Numerous critical translations of the Shajara-i Turk were published in the 19th and 20th centuries, which serve as historical sources for modern scholars. The first critical translation, undertaken by professional scholars, was published in Kazan in 1825. The Turkish translation of the text published in Kazan was undertaken by philologist Ahmed Vefik Pasha and was initially published in 1864. The most influential Western publication was Histoire des Mogols et des Tatares par Aboul-Ghazi Behadour Khan, publiée, traduite et annotée par le baron Desmaisons, St.-Pétersbourg, 1871-1874.[8]
Nikita Bichurin was the first to notice that the biography of the epic ancestor of the Turkic people Oguz-Kagan by Abu al-Ghazi and the Turco-Persian manuscripts (Rashid al-Din, Hondemir, Abulgazi) has a striking similarity with the Maodun biography in the Chinese sources (feud between father and son and murder of the former, the direction and sequence of conquests, and so on). That observation, confirmed by other scholars, associated the name of Maodun with the epic personality of the Oguz-Kagan.[9] The similarity is even more remarkable because at the time of the writing, no Chinese annals were translated into either oriental or western languages, and Abu al-Ghazi could not have known about the Eastern Huns or Maodun.
The literary significance of Shajara-i Turk is that Abu al-Ghazi was openly against the use of the Chaghatay literary language because it carried a strong Persian influence. Abu al-Ghazi's language is an easy, simple folk language of the Khiva Uzbeks and is quite different from the Chaghatay literary language. The style of Abu al-Ghazi, despite the scientific nature of his compositions, is distinguished by clarity and richness of vocabulary, and is interspersed with Uzbek folk expressions and proverbs.[10]

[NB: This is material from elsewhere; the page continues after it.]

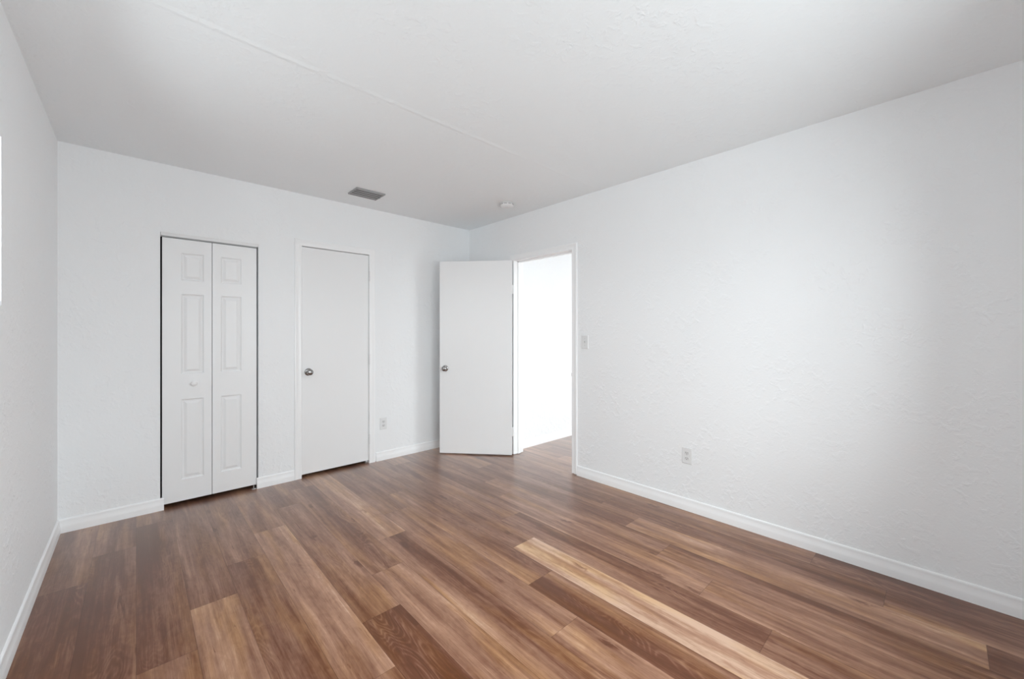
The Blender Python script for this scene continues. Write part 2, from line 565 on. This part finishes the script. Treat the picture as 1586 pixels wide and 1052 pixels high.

Abu al-Ghazi's son, Abu al-Muzaffar Anusha Muhammad Bahadur, reassigned the task to complete the work of his father Shajara-i Turk to a certain Mahmud bin Mulla Muhammad Zaman Urgench. It was finalised in 1665. The work lists a Turkic genealogy starting from the biblical Adam and the primogenitor of the Turks, Oguz-Khan, and provides legendary details on their descendants including Chengiz Khan and the Shaybanid dynasty, providing a good picture of Mongol and Turkic views of history at that time.
16413 Abulghazi, an asteroid which was discovered on 28 January 1987 by Eric Walter Elst at La Silla Observatory, Chile, was named after him.